The six Emmy nominations for HBO’s horror drama must be a bittersweet achievement for Lovecraft Country creator and showrunner Green, as the series was canceled after a single critically acclaimed season. Yet those Emmy noms reiterate what anyone who followed the show’s only season could tell you: Green’s vision is unparalleled. Adapted from a 2016 novel by Matt Ruff, Lovecraft blends the dark terrors of H.P. Lovecraft’s horror tales — flesh-eating monsters, demonic possession and supernatural cults, to name a few — with the dark terrors of segregated postwar America. The brash and bold series was perfectly timed for 2020, when many Americans reexamined our collective history and its impact on the present. Green’s provocative series proves you can entertain and enlighten — the gore only makes the lesson more effective.


After winning an Oscar for co-writing 2016’s Moonlight (which also won best picture) and receiving a second nom for adapting 2018’s If Beale Street Could Talk, Jenkins made the move to television. The source material for his first foray into the medium was a perfect match: the Pulitzer- and National Book Award-winning novel The Underground Railroad by Colson Whitehead. Instead of squeezing the celebrated book into a limited feature-length narrative, the writer-director used the episodic structure to his advantage. The result is pure cinema, no matter what size the screen you watch it on. An ambitious, sprawling work of magical realism that reckons with America’s past, Jenkins’ Underground Railroad stands alongside the expansive television work from auteurs like Ingmar Bergman and Rainer Werner Fassbinder.

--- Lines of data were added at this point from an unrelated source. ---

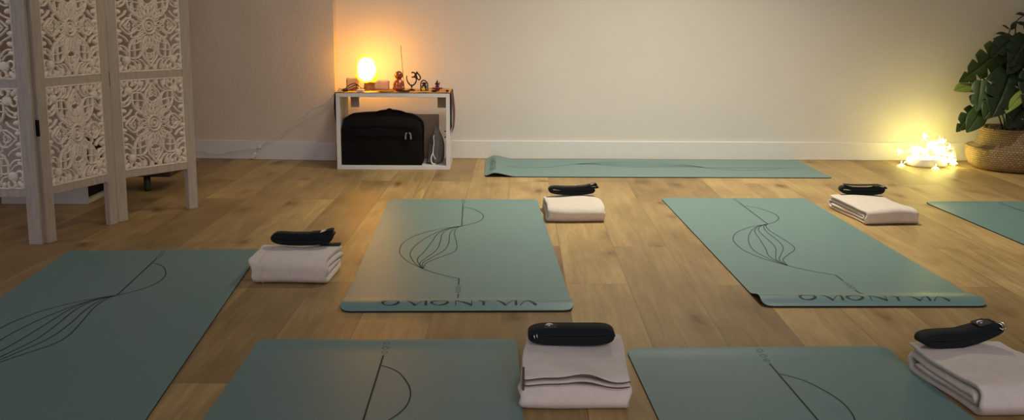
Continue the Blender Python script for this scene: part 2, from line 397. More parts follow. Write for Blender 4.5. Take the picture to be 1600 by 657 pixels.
# ------------------------------------------------------------------ folded blankets
def sheet(mb, path, W, t, edge, disp, nx=17, mi=0):
    """sweep a folded cloth of thickness t along x; path is (y, z)"""
    P = [V((0, a, b)) for a, b in path]; m = len(P)
    nor = []
    for i in range(m):
        d = (P[min(i+1, m-1)] - P[max(i-1, 0)]).normalized(); nor.append(V((0, -d.z, d.y)))
    cols = [-1, -.972, -.925] + [-.9 + 1.8*i/(nx-1) for i in range(nx)] + [.925, .972, 1]
    ths = [.38, .84, 1] + [1]*nx + [1, .84, .38]
    vs = []; per = 2*m
    for c, th in zip(cols, ths):
        for s in (1, -1):
            for i in range(m):
                e = 1.0
                if i == 0 or i == m-1: e = .5
                p = P[i] + nor[i]*t/2*s*th*e
                x = c*(W/2 + edge(i/(m-1), c))
                vs.append(disp(V((x, p.y, p.z))))
    fs = []
    for k in range(len(cols)-1):
        a, b = k*per, (k+1)*per
        for i in range(m-1):
            fs.append((a+i, a+i+1, b+i+1, b+i)); fs.append((a+m+i, b+m+i, b+m+i+1, a+m+i+1))
        fs.append((a, b, b+m, a+m)); fs.append((a+m-1, a+2*m-1, b+2*m-1, b+m-1))
    for i in range(m-1):
        fs.append((i, m+i, m+i+1, i+1)); z = (len(cols)-1)*per; fs.append((z+i, z+i+1, z+m+i+1, z+m+i))
    mb.add(vs, fs, mi)
def arc(cy, cz, r, a0, a1, n=8): return [(cy + r*cos(R(a0+(a1-a0)*i/n)), cz + r*sin(R(a0+(a1-a0)*i/n))) for i in range(n+1)]
def run(y0, y1, z, n=9): return [(y0 + (y1-y0)*i/n, z) for i in range(n+1)]
def spiral_path(D, H):
    T = H/4
    p = run(D*.985, 2.1*T, 3.5*T) + arc(2.1*T, 2*T, 1.5*T, 90, 270, 12)[1:] + run(2.1*T, D-1.6*T, .5*T)[1:]
    p += arc(D-1.6*T, 1.5*T, T, -90, 90, 8)[1:] + run(D-1.6*T, 2.6*T, 2.5*T)[1:] + arc(2.6*T, 2*T, .5*T, 90, 270, 6)[1:] + run(2.6*T, D-2.2*T, 1.5*T)[1:]
    return p
def noise_disp(seed, H, D, amp=.004, flare=0.0, sag=.0, top_in=0.0):
    rnd = random.Random(seed); ph = [rnd.uniform(0, 6.28) for _ in range(8)]
    def f(p):
        x, y, z = p; k = z/H
        x2 = x*(1 + flare*k*(y/D) - top_in*(1-k)) + .003*sin(z*140+ph[0])*(.5+k) + .004*sin(y*17+ph[1])
        y2 = y + .004*sin(x*22+ph[2]) + .003*sin(z*110 + ph[3])
        z2 = z + k*amp*(sin(x*19+ph[4]+y*6) + .7*sin(y*21+ph[5]-x*9) + .4*sin((x+y)*45+ph[6])) - sag*k*exp(-((abs(x)-.11)/.03)**2)
        return (x2, y2, max(.0005, z2))
    return f
def make_blanket(loc, rz, W, D, H, seed, label, flare=0, kind='spiral', amp=.004, top_in=0, seam=False, edgej=.004):
    root = thing('folded_blanket', label, 'blanket', loc, rz, 'cream blankets folded beside the mats')
    rnd = random.Random(seed); ph = [rnd.uniform(0, 6.28) for _ in range(4)]
    edge = lambda s, c: edgej*sin(s*11+ph[0]+(1.7 if c > 0 else 0)) + edgej*.5*sin(s*27+ph[1])
    d = noise_disp(seed, H, D, amp, flare, .003, top_in); mb = MB()
    if kind == 'spiral':
        sheet(mb, spiral_path(D, H), W, H/4*.92, edge, d)
    else:
        h1 = H*.62; T = h1/3
        roll = run(D*.97, 2.2*T, h1-T*.5) + arc(2.2*T, h1/2, h1/2-T*.5, 90, 270, 12)[1:] + run(2.2*T, D*.97, T*.5)[1:]
        sheet(mb, roll, W*1.02, T*.98, edge, d)
        core = run(D*.93, 2.0*T, h1/2); sheet(mb, core, W*.97, T*.7, edge, d)
        f = (H-h1)/2; r = f*.5
        def dw(p):
            q = V(d(p)); y = p.y
            if y < .09: q.z += (.006*sin(p.x*30+1.3) + .0025*sin(p.x*61) - .007)*(1-y/.09)**1.3; q.y -= .004*sin(p.x*23)*(1-y/.09)
            return (q.x, q.y, q.z)
        flap = run(.018, D-.012, h1+r*1.05) + arc(D-.012, h1+f, r*.95, -90, 90, 6)[1:] + run(D-.012, .003, h1+f+r*.95)[1:]
        sheet(mb, flap, W*.96, f*.66, lambda s, c: .002*sin(s*9), dw)
        hb = MB()
        for yy, zz in ((.000, h1+f+r*1.02), (.015, h1+r*1.0)):
            hb.tube([V(dw(V((W*.48*(-1+2*i/30), yy, zz)))) + V((0,-.0015,.001)) for i in range(31)], .0012, 6)
        hb.build('stitched_hem', M['hem'], root)['label'] = 'dark brown stitched hem'
        tb = MB(); tb.box(-W*.5-.001, -W*.5+.004, .0, .028, h1-.008, h1+f*1.9, bev=.001); tb.build('care_tag', M['hem'], root)['label'] = 'brown tag'
    o = mb.build('cloth', M['blanket'], root); subsurf(o, 1)
    if seam:
        hb = MB(); path = spiral_path(D, H)[2:24]; tt = H/8
        pts = []
        for i, (a, b) in enumerate(path):
            q0 = V((0,*path[max(i-1,0)])); q1 = V((0,*path[min(i+1, len(path)-1)])); dd = (q1-q0).normalized()
            pts.append(V(d(V((-W/2+.035, a, b)) + V((0, -dd.z, dd.y))*(-tt*.97))))
        hb.tube(pts, .0016, 6); hb.build('seam', M['blanket'], root)
    return root
make_blanket((-.656, 3.262, 0), 0, .245, .275, .080, 3, 'cream blanket with a flared top corner beside the left mat', flare=.13, top_in=-.0, seam=True, amp=.005)
make_blanket((.335, 4.285, 0), R(2), .235, .345, .064, 5, 'cream folded blanket beside the far right corner of the middle mat')
make_blanket((1.632, 4.258, 0), R(3.5), .230, .425, .066, 8, 'cream blanket in four neat layers right of the mat with the raised end', amp=.003, edgej=.003)
make_blanket((.177, 2.170, 0), R(-1.5), .238, .285, .102, 11, 'cream blanket with brown stitched hem between the two front mats', kind='flap')
make_blanket((1.160, 2.140, 0), R(6), .235, .345, .080, 15, 'cream blanket with open folds at the right front corner', amp=.004)

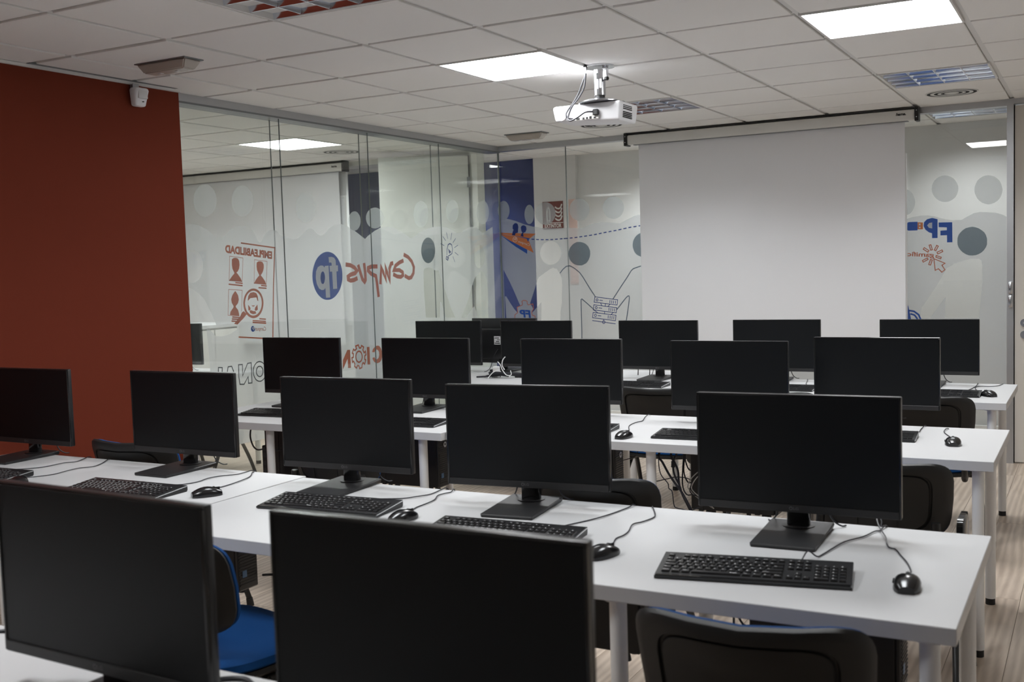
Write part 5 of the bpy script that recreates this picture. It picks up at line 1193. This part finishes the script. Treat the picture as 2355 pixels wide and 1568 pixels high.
# ------------------------------------------------------------------ small computers hung below the tables
def make_pc():
    L_, D_, H_ = .37, .095, .270
    r = empty('desktop_computer', (0, 0, 0))
    box('computer_case', -L_, -.014, -D_ / 2, D_ / 2, 0, H_, M['pc'], r, bev=.003)
    fp = box('front_panel', -.014, 0, -D_ / 2, D_ / 2, 0, H_, M['pc_front'], r, bev=.004)
    for k in range(24):
        z = .018 + k * .010
        box('grille_rib', -.002, .0022, -D_ / 2 + .006, D_ / 2 - .006, z, z + .0045, M['pc_front'], fp)
    bm = bmesh.new(); bm_cyl(bm, (.001, .008, .205), (.0045, .008, .205), .0135, n=24); obj('badge', bm, M['silver'], r, True)
    bm = bmesh.new(); bm_text(bm, 'hp', (.0048, .000, .199), (0, .016, 0), (0, 0, .014), bold=.03, shear=.25); obj('badge_lettering', bm, M['pc'], r)
    box('sticker', .002, .0032, -.030, -.010, .045, .068, M['sticker_blue'], r)
    for x in (-.30, -.06):
        for s in (-1, 1):
            bm = bmesh.new(); bm_cyl(bm, (x, s * .03, -.026), (x, s * .03, .002), .014, .009, n=12); obj('foot', bm, M['foot'], r, True)
        bm = bmesh.new(); t = .0025
        for q in ((-D_ / 2 - t, -D_ / 2, -t, H_ + .016), (D_ / 2, D_ / 2 + t, -t, H_ + .016), (-D_ / 2, D_ / 2, -t, 0)):
            bm_box(bm, x - .035, x - .015, q[0], q[1], q[2], q[3])
        obj('hanger_strap', bm, M['black'], r)
    for k, y in enumerate((-.02, .0, .02)):
        bm = bmesh.new(); bm_tube(bm, smooth_path([(-L_ + .002, y, .06 + k * .05), (-L_ - .03, y, .055 + k * .05), (-L_ - .055, y + .02, .10 + k * .05), (-L_ - .06, y + .06, .23)], 4), .003, 6); obj('plug_lead', bm, M['cable'], r, True)
    return r
PCS = [
 (.412, -1.340, 'small computer under the second row table showing a round silver badge'),
 (2.512, -1.335, 'small computer under the right end of the second row table, behind the chair'),
 (1.855, -1.340, 'small computer under the second row table just left of the chair back'),
 (1.052, .350, 'small computer under the third row table, its ribbed front left of a table leg'),
 (1.770, .350, 'small computer under the third row table beside the hanging bundle of cables'),
 (-.535, .330, 'small computer under the left end of the third row table'),
 (.135, .340, 'small computer under the third row table right of a table leg'),
 (-.300, -1.330, 'small computer under the left second row table'),
]
pc0 = make_pc()
for k, (x, y, lb) in enumerate(PCS):
    if k == 0: pc0.location = (x, y, .398); tag(pc0, lb, 'computer', 'small black computers hung under the tables')
    else: dup(pc0, (x, y, .398), 0, lb)

# ------------------------------------------------------------------ loose leads under and on the tables
cable('hanging_cable', [(1.331, .14, .683), (1.335, .10, .655), (1.351, .10, .632), (1.375, .10, .589), (1.403, .10, .549), (1.431, .10, .514), (1.471, .10, .443), (1.50, .12, .36), (1.53, .16, .2), (1.56, .2, .004)], .0048, M['cable'], 'thick black cable slanting down below the third row table, left strand', group='leads hanging below the third row table')
cable('hanging_cable', [(1.385, .12, .683), (1.389, .10, .658), (1.405, .10, .631), (1.417, .10, .600), (1.420, .10, .557), (1.427, .10, .521), (1.450, .11, .470), (1.49, .13, .36), (1.53, .18, .18), (1.57, .22, .004)], .0045, M['cable'], 'thick black cable below the third row table, middle strand curving down', group='leads hanging below the third row table')
cable('hanging_cable', [(1.412, .13, .683), (1.405, .10, .655), (1.398, .10, .635), (1.397, .10, .605), (1.405, .10, .575), (1.425, .10, .535), (1.435, .10, .50), (1.47, .12, .41), (1.51, .16, .25), (1.54, .2, .004)], .004, M['cable'], 'black cable with a thick ferrite lump below the third row table', group='leads hanging below the third row table')
bm = bmesh.new(); bm_cyl(bm, (1.3985, .098, .640), (1.397, .098, .615), .008, n=12); fo = obj('ferrite_core', bm, M['black'], None, True)
fo.parent = [o for o in COL.objects if o.name == 'hanging_cable.002'][0]
cable('hanging_cable', [(1.337, .12, .683), (1.338, .09, .643), (1.346, .09, .585), (1.376, .09, .549), (1.380, .09, .528), (1.394, .09, .515), (1.401, .09, .460), (1.413, .09, .449), (1.434, .09, .446), (1.467, .10, .441), (1.52, .16, .46)], .0022, M['cable'], 'thin crooked black lead below the third row table', group='leads hanging below the third row table')
cable('floor_lead', [(1.00, .42, .470), (1.098, .40, .467), (1.163, .40, .478), (1.204, .40, .485), (1.258, .40, .500), (1.294, .40, .510), (1.347, .39, .512), (1.40, .37, .50)], .0022, M['cable'], 'thin grey-black lead strung between two computers below the third row table')
cable('floor_lead', [(1.01, .42, .56), (1.07, .42, .575), (1.105, .43, .60), (1.12, .44, .683)], .0018, M['cable'], 'thin lead rising from the ribbed computer to the tabletop')
cable('floor_lead', [(1.015, .30, .58), (1.04, .28, .53), (1.06, .28, .50), (1.075, .28, .49)], .003, M['cable'], 'short black lead with a plug dangling beside the ribbed computer')
for k, (dx, dz) in enumerate(((0, 0), (.008, .01), (-.008, .014))):
    cable('coiled_lead', [(1.50 + dx, .20, .60), (1.462 + dx, .17, .55 + dz), (1.445 + dx, .16, .515 + dz), (1.455 + dx, .16, .495 + dz), (1.475 + dx, .17, .485), (1.50 + dx, .19, .46), (1.53, .21, .43)], .0022, M['cable_grey'] if k else M['cable'], ('black loop of a lead', 'grey inner loop of a lead', 'grey outer loop of a lead')[k] + ' coiled beside the computer under the third row', group='coiled leads beside the computer')
r = empty('power_strip', (-.86, .20, .46), label='black power strip hanging upright below the left end of the third row table', cat='power strip')
box('strip_body', -.021, .021, -.015, .015, -.06, .11, M['black'], r, bev=.004)
box('strip_foot', -.024, .024, -.016, .016, -.075, -.055, M['pc_front'], r, bev=.003)
box('strip_hook', -.006, .006, -.004, .004, .108, .226, M['black'], r)
for z in (-.02, .02, .06, .095):
    bm = bmesh.new(); bm_cyl(bm, (0, -.017, z), (0, -.0145, z), .012, n=16); obj('socket', bm, M['pc_front'], r, True)
cable('strip_cable', [(-.85, .18, .56), (-.90, .20, .545), (-.945, .22, .540), (-1.0, .25, .555), (-1.06, .3, .60), (-1.08, .35, .683)], .0045, M['cable'], 'thick black lead from the upright power strip towards the glass')
cable('strip_cable', [(-.84, .18, .548), (-.79, .2, .546), (-.72, .25, .546), (-.66, .30, .55)], .0040, M['cable'], 'thick black lead from the upright power strip to the computer beside it')
cable('strip_cable', [(-.86, .19, .40), (-.80, .2, .398), (-.74, .25, .405), (-.70, .30, .42)], .0035, M['cable'], 'black lead from the foot of the upright power strip')
cable('white_lead', [(.20, .36, .60), (.24, .33, .55), (.30, .30, .50), (.38, .30, .46), (.47, .32, .44)], .0032, M['cable_grey'], 'pale lead sagging below the third row table by the table seam')
cable('floor_lead', [(.43, -1.25, .52), (.50, -1.22, .50), (.58, -1.20, .46), (.68, -1.19, .44)], .0022, M['cable'], 'thin lead leaving the badge computer to the right')
cable('floor_lead', [(.42, -1.28, .43), (.50, -1.26, .44), (.60, -1.24, .47), (.75, -1.22, .52)], .0045, M['cable'], 'thick black cable leaving the foot of the badge computer')
cable('floor_lead', [(.10, -.62, .003), (.22, -.72, .003), (.35, -.75, .003), (.50, -.70, .003), (.7, -.6, .003)], .003, M['cable'], 'thin lead lying on the floor under the second row table')
cable('floor_lead', [(1.78, -1.55, .16), (1.75, -1.56, .10), (1.74, -1.60, .05), (1.73, -1.66, .004)], .0018, M['cable'], 'short blue-black lead hanging near the foreground chair')
cable('screen_lead', [(.30, 2.47, .98), (.295, 2.49, .85), (.28, 2.50, .72), (.27, 2.50, .3), (.27, 2.50, .003)], .003, M['cable'], 'thin lead dropping behind the farthest table, left of the monitor by the screen', group='leads behind the farthest table')
cable('screen_lead', [(.385, 2.47, .98), (.375, 2.50, .85), (.36, 2.50, .72), (.35, 2.50, .3), (.35, 2.50, .003)], .003, M['cable'], 'thin lead dropping behind the farthest table, nearer the monitor stand', group='leads behind the farthest table')
cable('nearest_table_lead', [(.84, -2.66, TOP + .004), (.90, -2.61, TOP + .004), (.94, -2.595, TOP + .004), (1.1, -2.62, TOP + .004)], .004, M['cable'], 'black lead at the rear edge of the nearest table, far left')
cable('nearest_table_lead', [(1.49, -2.66, TOP + .004), (1.53, -2.615, TOP + .004), (1.57, -2.60, TOP + .005), (1.62, -2.62, TOP + .004), (1.70, -2.62, TOP + .004)], .0045, M['cable'], 'black lead at the rear edge of the nearest table between the two big monitors')
# tangle of leads in the glass corner
rt = [(-.56, 2.12), (-.50, 2.15), (-.60, 2.2)]
for k in range(5):
    a = random.uniform(0, 6)
    cable('tangled_lead', [(-.72 + .05 * k, 2.12 + .02 * k, TOP + .006), (-.62, 2.10 + .03 * math.sin(a), TOP + .012 + .006 * k), (-.52, 2.14 + .04 * math.cos(a), TOP + .02 + .005 * k), (-.42, 2.18, TOP + .012 + .004 * k), (-.34 + .02 * k, 2.12, TOP + .006)], .0055, M['cable'],
          ('lowest', 'second', 'third', 'fourth', 'topmost')[k] + ' black lead of the tangle between the two far left monitors', group='black tangle in the glass corner')
cable('white_lead', [(-.60, 2.06, TOP + .005), (-.575, 2.08, TOP + .04), (-.545, 2.10, TOP + .055), (-.53, 2.12, TOP + .04)], .0028, M['label'], 'white lead arching at the left of the tangle in the glass corner')
cable('white_lead', [(-.555, 2.12, TOP + .11), (-.53, 2.11, TOP + .09), (-.505, 2.09, TOP + .06), (-.47, 2.08, TOP + .028), (-.435, 2.08, TOP + .03), (-.45, 2.10, TOP + .055)], .0028, M['label'], 'white lead looping at the right of the tangle in the glass corner')
cable('white_lead', [(-.487, 2.10, TOP + .145), (-.505, 2.10, TOP + .125), (-.512, 2.10, TOP + .09), (-.500, 2.11, TOP + .06)], .0034, M['label'], 'white lead standing up from the tangle in the glass corner')
r = empty('wall_plug', (-.59, 2.16, TOP + .045), label='white plug block among the tangled leads in the glass corner', cat='plug')
box('plug_body', -.022, .022, -.014, .014, -.044, .030, M['label'], r, bev=.004); box('plug_face', -.016, .016, -.016, -.013, -.01, .02, M['case'], r, bev=.001)

r = empty('reflection_strip', (-1.392, YC - .052, 0), label='narrow pale pink painted reflection on the corridor wall right of the red sign', cat='painted reflection')  # ribbed pink strip paints in a window reflection of the front glass
box('reflection_sheet', -.042, .042, -.006, 0, 1.27, 2.06, M['pink'], r, bev=.001)
for k in range(26): box('reflection_band', -.040, .040, -.0085, -.006, 1.285 + k * .0295, 1.300 + k * .0295, M['pink'], r)

# ------------------------------------------------------------------ the next room behind the left glass
table('computer_table', -4.30, -2.70, 1.52, 2.28, [(-2.755, 2.22), (-2.755, 1.58), (-4.24, 2.22), (-4.24, 1.58)], 'white table in the next room behind the glass')
dup(mon0, (-3.36, 2.02, TOP), 0, 'black monitor on the table of the next room')
dup(kb_far, (-3.30, 1.72, TOP), math.radians(2), 'keyboard on the table of the next room')
r = empty('cabinet', (-4.05, 2.90, 0), label='low white cabinet in the next room', cat='cabinet')
box('cabinet_body', -.28, .25, -.38, .34, .06, 1.00, M['white_wall'], r)
box('cabinet_top', -.30, .27, -.40, .36, 1.00, 1.03, M['table'], r, bev=.002)
for s in (-1, 1):
    dd = box('cabinet_door', .25, .268, min(s * .355, s * .006) - .02, max(s * .355, s * .006) - .02, .08, .985, M['case'], r, bev=.002)
    box('door_handle', .268, .282, s * .03 - .026, s * .03 - .014, .50, .62, M['alu'], dd)
box('plinth', -.26, .23, -.36, .32, 0, .06, M['alu_dark'], r)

The article at the beginning of HBO’s comedy series is deliberate: This is a sketch show for and by Black women, not the sketch show. But it’s thanks to creator-star Thede that there’s an outlet for some of the funniest women in comedy (including herself) to provide consistent belly-churning laughs, often at their own expense. And it’s particularly meaningful that A Black Lady Sketch Show, in its second season, is Saturday Night Live’s sole competitor in outstanding variety sketch series. Thede and her hilarious co-stars and co-writers don’t have to fit into a white-male-dominated comedy space; she has carved out a space of her own — one that’s as big as she wants it to be. The specificity of A Black Lady Sketch Show’s title is hardly limiting. Instead, it’s an invitation — not just for potential viewers, but for other Black women to find their space, too.